Bueno, por lo menos en el campo de la enseñanza, a partir de 1968 la autoridad castradora de los instintos libertarios de los jóvenes había volado en pedazos. Pero, a juzgar por aquel documental, que hubiera podido ser filmado en otros muchos lugares de Francia y de toda Europa, el desplome y desprestigio de la idea misma del docente y la docencia —y, en última instancia, de cualquier forma de autoridad— no parecían haber traído la liberación creativa del espíritu juvenil, sino, más bien, convertido a los colegios así liberados, en el mejor de los casos, en instituciones caóticas, y, en el peor, en pequeñas satrapías de matones y precoces delincuentes.

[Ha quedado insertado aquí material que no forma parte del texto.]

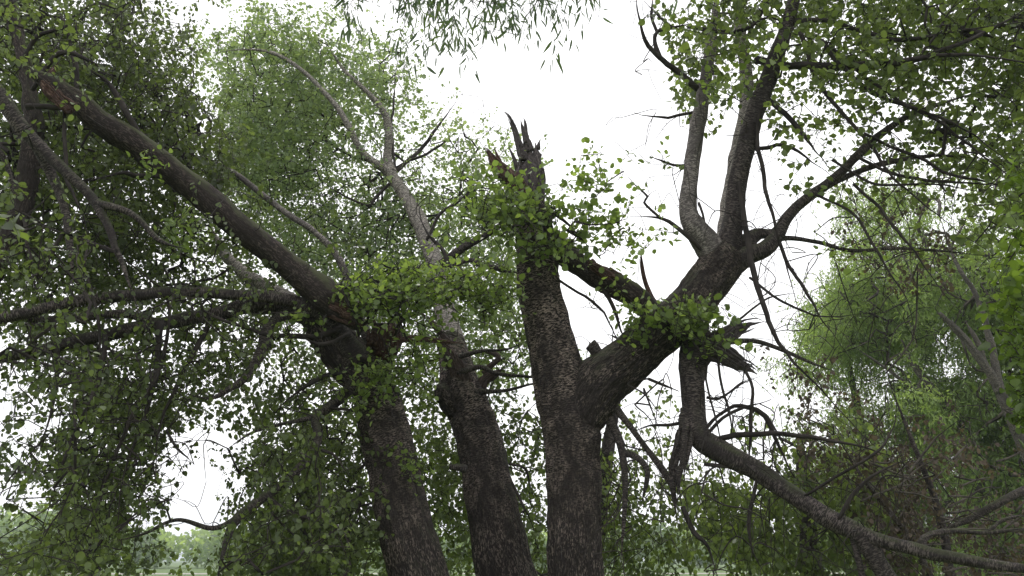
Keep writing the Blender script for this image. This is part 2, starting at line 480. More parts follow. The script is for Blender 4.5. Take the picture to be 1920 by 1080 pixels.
            for x in (mid, end):
                NP[nn] = x; par[nn] = prev; prev = nn; idx.append(nn); nn += 1
            paths.append(idx)
        load = np.zeros(nn); 
        for idx in paths: load[idx[-1]] += 1
        for q in range(nn - 1, nskel - 1, -1):
            if par[q] >= nskel: load[par[q]] += load[q]
        rad = np.minimum(r0 * np.maximum(load, 1) ** 0.44, maxr)
        for idx in paths:
            C = NP[idx]; R = rad[idx].copy(); R[0] = R[1] if len(R) > 1 else r0
            R[-1] *= 0.5
            if not leafy: C, R = resample(C, R, 0.05)
            V, q, sz, bk = tube(C, R, sides, False)
            s.buf.add(V, q, sz, bk)
        if not leafy: return
        # leaves along the last two stretches of every twig
        n = len(paths)
        a = np.array([NP[i[-3]] for i in paths]); b = np.array([NP[i[-2]] for i in paths]); c = np.array([NP[i[-1]] for i in paths])
        t = (np.arange(nl)[None] + r.random((n, nl)) * 0.8) / nl
        t2 = t[..., None] * 2
        P = np.where(t2 < 1, a[:, None] + (b - a)[:, None] * t2, b[:, None] + (c - b)[:, None] * (t2 - 1)).reshape(-1, 3)
        dr = np.repeat(unit(c - a), nl, 0)
        side = unit(np.cross(dr, r.normal(0, 1, dr.shape)))
        off = side * spread + dr * 0.35 + np.array([0, 0, -droop])
        P = P + unit(off) * (leaf * (0.35 + 0.6 * r.random((len(P), 1))))
        tip = unit(off + r.normal(0, 0.45, P.shape) + np.array([0, 0, -droop * 0.8]))
        nor = unit(r.normal(0, 0.65, P.shape) + np.array([0, 0, upn]))
        size = leaf * np.clip(r.normal(1, 0.3, len(P)), 0.4, 1.7)
        cv = fbm(P * 1.3 + seed, 2)
        v = np.clip(val[0] + (cv - 0.5) * 1.1 + r.normal(0, val[1], len(P)), 0, 1)
        (s.spray if spray else s.leaf).append((P, tip, nor, size, v, shape))
    def side_twigs(s, n, spread, L, seed, r0=0.0034):
        r = np.random.default_rng(seed); A = np.concatenate(s.fp)
        P = A[r.integers(0, len(A), n)] + r.normal(0, spread, (n, 3)) + np.array([0, 0, -spread * 0.4])
        s.grow(P, 0.05, ROUND, 5, L, 0.5, 4, r0, seed, leafy=False, maxr=0.007)
    def finish(s, leafmat, twigmat=TWIG, crown='crown', label=None):
        if s.buf.V:
            o = s.buf.build('twigs', twigmat, s.root); o['kind'] = 'stuff'
        if s.spray:
            P, tip, nor, size, v = [np.concatenate([l[i] for l in s.spray]) for i in range(5)]
            leaf_mesh('leafy_shoot', P, tip, nor, size, v, s.spray[0][5], LEAF_FRESH, s.root)
        if s.leaf:
            shp = s.leaf[0][5]
            P, tip, nor, size, v = [np.concatenate([l[i] for l in s.leaf]) for i in range(5)]
            o = leaf_mesh(crown, P, tip, nor, size, v, shp, leafmat, s.root)
            if label: o['label'] = label
            s.leaf = []; s.buf = Buf()
            return o
        s.buf = Buf()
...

Es evidente que Mayo del 68 no acabó con la «autoridad», que ya venía sufriendo hacía tiempo un proceso de debilitamiento generalizado en todos los órdenes, desde el político hasta el cultural, sobre todo en el campo de la educación. Pero la revolución de los niños bien, la flor y nata de las clases burguesas y privilegiadas de Francia, quienes fueron los protagonistas de aquel divertido carnaval que proclamó como uno de los lemas del movimiento «¡Prohibido prohibir!», extendió al concepto de autoridad su partida de defunción. Y dio legitimidad y
glamour
a la idea de que toda autoridad es sospechosa, perniciosa y deleznable y que el ideal libertario más noble es desconocerla, negarla y destruirla. El poder no se vio afectado en lo más mínimo con este desplante simbólico de los jóvenes rebeldes que, sin saberlo la inmensa mayoría de ellos, llevaron a las barricadas los ideales iconoclastas de pensadores como Foucault. Baste recordar que en las primeras elecciones celebradas en Francia después de Mayo del 68, la derecha gaullista obtuvo una rotunda victoria.